Sin embargo tal como afirma la también filósofa Lindsey Porter de la Universidad de Bristol «Aunque sus puntos de vista eran indiscutiblemente clasistas, Platón creía que esos aristócratas gobernarían desinteresada y virtuosamente».
Pero sería el propio Platón quién acabaría afirmando más tarde: «A medida que los ricos se hacen cada vez más ricos, cuanto más piensan en hacer una fortuna, menos piensan en la virtud» y tal como señala Porter: «Anticipó que los hijos de los hombres sabios y educados se corromperían con el tiempo por los privilegios y el ocio, que terminarían preocupándose únicamente por la riqueza, y la aristocracia se convertiría en una oligarquía, que en griego significa el gobierno de unos pocos».
Es por eso que los adalides de la oratoria conservadora insisten de forma reiterada que las propuestas que llegan desde la izquierda progresista mantienen un sesgo ideológico. O partidista si el lector o el oyente no es capaz de separar una cosa de la otra. Por lo que, del mismo modo, aunque resulte obvio que cualquier propuesta política contenga tal sesgo, venga de donde venga, es solo desde dichas posiciones conservadoras cuando se consideran a estas tendenciosas.
La razón de ello no es otra que enajenar al observador conminándolo a un modelo de «pensamiento único» por el que hay que asumir con resignación que otro mundo u otra manera de ver o hacer las cosas no es posible.
Aunque el término de «pensamiento único» fue acuñado por el filósofo alemán Arthur Schopenhauer en el s. XIX «como aquel pensamiento que se sostiene a sí mismo, de modo que constituye una unidad lógica independiente, sin tener que hacer referencia a otras componentes de un sistema de pensamiento», probablemente en estos duros tiempos que corren nadie mejor que el catedrático de teoría de la comunicación Ignacio Ramonet, haya expresado de la mejor manera:
«¿Qué es el pensamiento único?

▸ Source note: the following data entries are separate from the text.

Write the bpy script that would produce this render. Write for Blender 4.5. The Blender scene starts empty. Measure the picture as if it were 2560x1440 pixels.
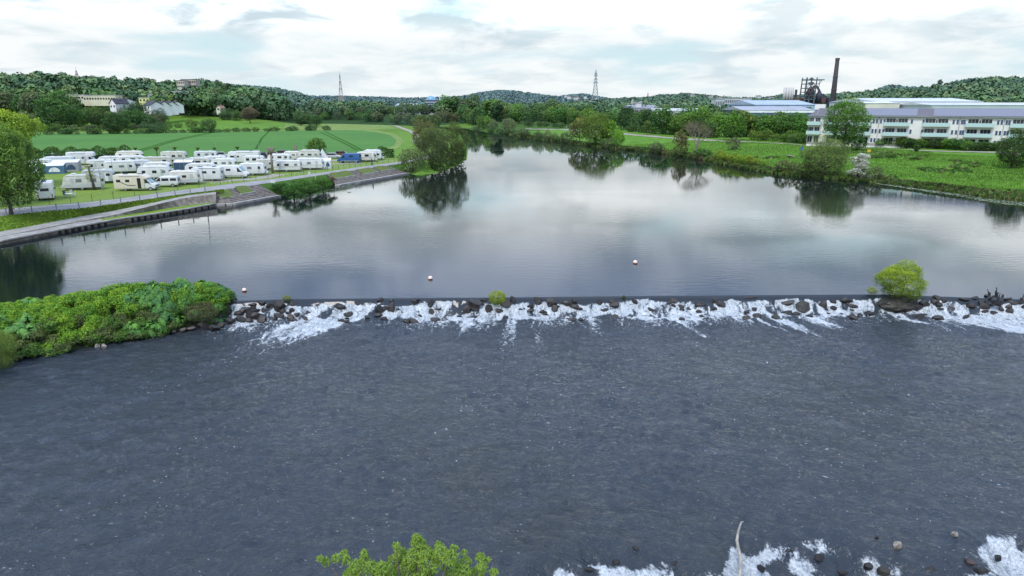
import bpy, bmesh, math, random
import numpy as np
from mathutils import Vector, Matrix

scene = bpy.context.scene
COL = bpy.data.collections.new("place"); scene.collection.children.link(COL)
PI = math.pi
R0 = random.Random(11)

# ------------------------------------------------------------------ camera
F = 1707.0; CH = 16.5
PITCH = math.atan(458.0 / F)
SP, CP = math.sin(PITCH), math.cos(PITCH)
cam_d = bpy.data.cameras.new("camera"); cam = bpy.data.objects.new("camera", cam_d)
COL.objects.link(cam)
cam_d.sensor_width = 36.0; cam_d.lens = 36.0 * F / 2560.0
cam_d.clip_start = 0.5; cam_d.clip_end = 30000
cam.location = (0, 0, CH); cam.rotation_euler = (PI / 2 - PITCH, 0, 0)
scene.camera = cam
scene.view_settings.view_transform = 'Standard'
scene.view_settings.look = 'None'
scene.view_settings.exposure = 0
scene.view_settings.gamma = 1
scene.cycles.use_denoising = True
scene.cycles.max_bounces = 5
scene.cycles.diffuse_bounces = 2
scene.cycles.glossy_bounces = 3
scene.cycles.transmission_bounces = 3
scene.cycles.transparent_max_bounces = 6
scene.cycles.sample_clamp_indirect = 4

def ray(px, py):
    u = (px - 1280.0) / F; v = (720.0 - py) / F
    return u, CP + SP * v, -SP + CP * v
def P(px, py, z=0.0):
    """Point of the level plane z seen in direction (px, py)."""
    x, y, dz = ray(px, py)
    t = (z - CH) / dz
    return Vector((x * t, y * t, z))
def Q(px, Y, z):
    d = Y * CP + (CH - z) * SP
    return Vector(((px - 1280.0) / F * d, Y, z))
def zat(py, Y):
    """Height that shows at picture row py when it stands at distance Y."""
    _, y, dz = ray(1280, py)
    return CH + dz / y * Y
def depth(p):
    return p[1] * CP + (CH - p[2]) * SP
def mpp(p):
    return depth(p) / F

# ------------------------------------------------------------------ objects
def link(o, parent=None):
    COL.objects.link(o)
    if parent is not None: o.parent = parent
    return o
def tag(o, label=None, cat=None, group=None, kind=None):
    if label: o['label'] = label
    if cat: o['category'] = cat
    if group: o['group'] = group
    if kind: o['kind'] = kind
    return o
def empty(name, loc=(0, 0, 0), rz=0.0, scale=(1, 1, 1), parent=None):
    o = bpy.data.objects.new(name, None); o.empty_display_size = .5
    o.location = loc; o.rotation_euler = (0, 0, rz); o.scale = scale
    return link(o, parent)
def np_mesh(name, verts, faces, attrs=None, smooth=False):
    """verts (n,3); faces (m,k) all the same size."""
    me = bpy.data.meshes.new(name)
    verts = np.asarray(verts, dtype=np.float32); faces = np.asarray(faces, dtype=np.int32)
    n, m, k = len(verts), len(faces), faces.shape[1]
    me.vertices.add(n); me.vertices.foreach_set('co', verts.ravel())
    me.loops.add(m * k); me.loops.foreach_set('vertex_index', faces.ravel())
    me.polygons.add(m)
    me.polygons.foreach_set('loop_start', np.arange(0, m * k, k, dtype=np.int32))
    me.polygons.foreach_set('loop_total', np.full(m, k, dtype=np.int32))
    if smooth: me.polygons.foreach_set('use_smooth', np.ones(m, dtype=bool))
    me.update(calc_edges=True)
    for an, val in (attrs or {}).items():
        val = np.asarray(val, dtype=np.float32)
        if val.ndim == 1:
            a = me.attributes.new(an, 'FLOAT', 'POINT'); a.data.foreach_set('value', val)
        else:
            if val.shape[1] == 3: val = np.concatenate([val, np.ones((len(val), 1), np.float32)], 1)
            a = me.attributes.new(an, 'FLOAT_COLOR', 'POINT'); a.data.foreach_set('color', val.ravel())
    return me
def obj(name, me, mat, parent=None, color=None, loc=None):
    o = bpy.data.objects.new(name, me)
    if mat is not None and len(me.materials) == 0: me.materials.append(mat)
    if color is not None: o.color = (*color, 1)
    if loc is not None: o.location = loc
    return link(o, parent)
class MB:
    """Collects simple solids and links them as one mesh object."""
    def __init__(s): s.bm = bmesh.new()
    def box(s, c, d, rz=0.0, ry=0.0, rx=0.0, bev=0.0):
        r = bmesh.ops.create_cube(s.bm, size=1.0)
        vs = r['verts']
        bmesh.ops.scale(s.bm, vec=d, verts=vs)
        if bev > 0:
            es = list({e for v in vs for e in v.link_edges})
            rr = bmesh.ops.bevel(s.bm, geom=es, offset=bev, segments=2, affect='EDGES', profile=.6)
            vs = list({v for f in rr['faces'] for v in f.verts} | {v for v in vs if v.is_valid})
        M = Matrix.Translation(c) @ Matrix.Rotation(rz, 4, 'Z') @ Matrix.Rotation(ry, 4, 'Y') @ Matrix.Rotation(rx, 4, 'X')
        bmesh.ops.transform(s.bm, matrix=M, verts=vs)
        return s
    def tube(s, a, b, r0, r1=None, n=8, cap=True):
        a = Vector(a); b = Vector(b); r1 = r0 if r1 is None else r1
        d = b - a; L = d.length
        if L < 1e-6: return s
        q = d.to_track_quat('Z', 'Y').to_matrix().to_4x4()
        M = Matrix.Translation((a + b) / 2) @ q
        bmesh.ops.create_cone(s.bm, cap_ends=cap, segments=n, radius1=r0, radius2=max(r1, 1e-4), depth=L, matrix=M)
        return s
    def path(s, pts, rs, n=8):
        """A continuous tapering tube through pts."""
        rings = []
        for i, p in enumerate(pts):
            p = Vector(p)
            a = Vector(pts[max(i - 1, 0)]); b = Vector(pts[min(i + 1, len(pts) - 1)])
            t = (b - a).normalized()
            up = Vector((0, 0, 1)) if abs(t.z) < .9 else Vector((1, 0, 0))
            x = t.cross(up).normalized(); y = t.cross(x).normalized()
            r = rs[i]
            rings.append([s.bm.verts.new(p + x * (r * math.cos(k * 2 * PI / n)) + y * (r * math.sin(k * 2 * PI / n))) for k in range(n)])
        for i in range(len(rings) - 1):
            for k in range(n):
                try: s.bm.faces.new((rings[i][k], rings[i][(k + 1) % n], rings[i + 1][(k + 1) % n], rings[i + 1][k]))
                except ValueError: pass
        try:
            s.bm.faces.new(rings[0]); s.bm.faces.new(rings[-1])
        except ValueError: pass
        return s
    def ball(s, c, r, sub=2, sc=(1, 1, 1)):
        M = Matrix.Translation(c) @ Matrix.Diagonal((*sc, 1))
        bmesh.ops.create_icosphere(s.bm, subdivisions=sub, radius=r, matrix=M)
        return s
    def prism(s, prof, w, axis='y', bev=0.0):
        """Side outline prof [(x,z)] extruded to width w across y, with rounded edges."""
        vs0 = [s.bm.verts.new((x, -w / 2, z)) for x, z in prof]
        f = s.bm.faces.new(vs0)
        r = bmesh.ops.extrude_face_region(s.bm, geom=[f])
        nv = [g for g in r['geom'] if isinstance(g, bmesh.types.BMVert)]
        bmesh.ops.translate(s.bm, vec=(0, w, 0), verts=nv)
        if bev > 0:
            es = list({e for v in vs0 + nv for e in v.link_edges})
            bmesh.ops.bevel(s.bm, geom=es, offset=bev, segments=2, affect='EDGES', profile=.6)
        return s
    def quad(s, a, b, c, d):
        s.bm.faces.new([s.bm.verts.new(p) for p in (a, b, c, d)]); return s
    def poly(s, pts):
        s.bm.faces.new([s.bm.verts.new(p) for p in pts]); return s
    def mesh(s, name, smooth=False):
        bmesh.ops.recalc_face_normals(s.bm, faces=s.bm.faces)
        me = bpy.data.meshes.new(name)
        if smooth:
            for f in s.bm.faces: f.smooth = True
        s.bm.to_mesh(me); s.bm.free()
        return me
    def build(s, name, mat, parent=None, smooth=False, color=None, loc=None):
        return obj(name, s.mesh(name, smooth), mat, parent, color, loc)

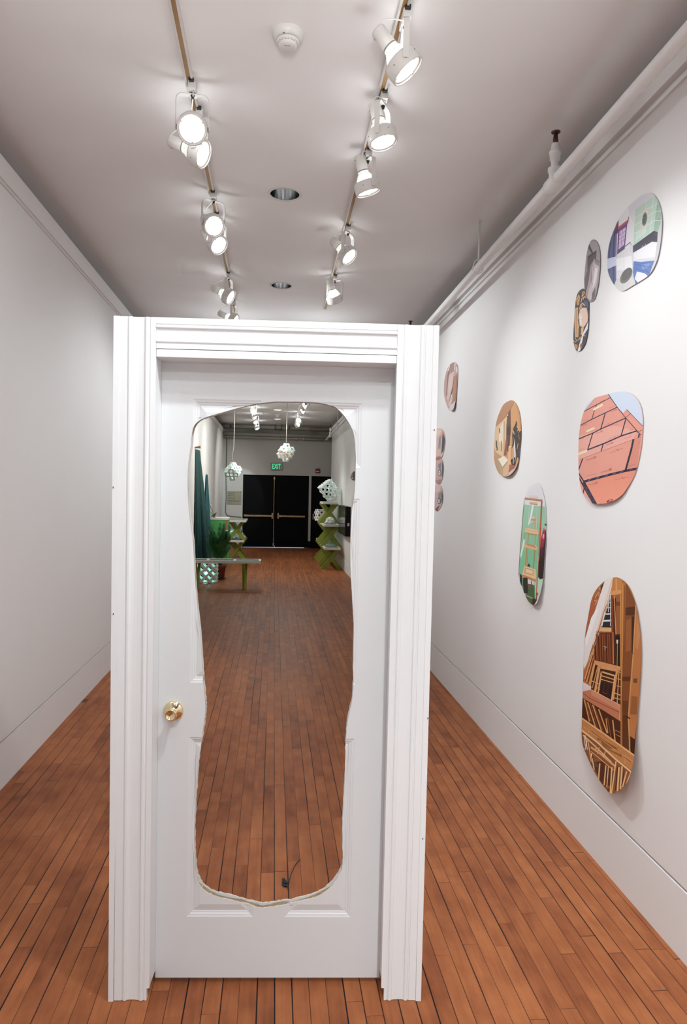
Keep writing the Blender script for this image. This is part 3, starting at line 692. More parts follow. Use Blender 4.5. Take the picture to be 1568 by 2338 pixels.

La traducción a términos ideológicos de pretensión universal de los intereses de un conjunto de fuerzas económicas, en especial las del capital internacional».
Por eso mismo cualquier actor de la política progresista actual en todos los países de nuestro entorno e incluso en EE.UU. el mismísimo Joe Biden, es acusado airadamente de vil e infame comunista de otro tiempo.
Al propio Vladimir Putin, tras la invasión de Ucrania y solo entonces, un nacional populista aferrado al liberalismo y hasta ese momento venerado por todas las fuerzas ultra conservadoras europeas y por el propio Trump al otro lado del Atlántico, se le ha reconocido su presunto pasado comunista por haber sido miembro de la temible KGB en un intento por asimilar al mismo la izquierda democrática europea.
Un auténtico anacronismo del mismo modo que si se pretendiera desdibujar la trayectoria de Adolfo Suárez durante la Transición en España por haber sido Procurador en Cortes y Secretario general del Movimiento, el «partido único» del régimen franquista.
Pero en cualquier caso efectivo y tanto es así que millones de personas en todo el mundo caen atrapadas por el influjo y la redundancia de tales afirmaciones.
Volviendo al fatídico error de los partidos liberales y conservadores que se asimilan a esos nuevos competidores que intentan rebasarles por su derecha, valga como anécdota y ejemplo que en España el PP con su actual verborrea no consideraría nunca a este autor «constitucionalista», por su carácter republicano y, sin embargo, sí considera como tal a Santiago Abascal y sus huestes de Vox a pesar de que proclaman reiteradamente que uno de sus objetivos es la supresión del estado de las autonomías, el modelo troncal de organización territorial de nuestro país.
Tanto es así que a pesar de que hace más de 40 años ya me consideraba un socialdemócrata con tendencias laboristas, lo que por aquel entonces se diría un socialista moderado, hoy, por contra, sin haberme movido un ápice del mismo sitio, manteniéndome fiel a esas mismas ideas, para tamaña horda de conservadurismo reaccionario y liberalismo desbocado, sin duda, resultaré calificado como un pervertido bellaco rojo satánico. ¡Qué cosas!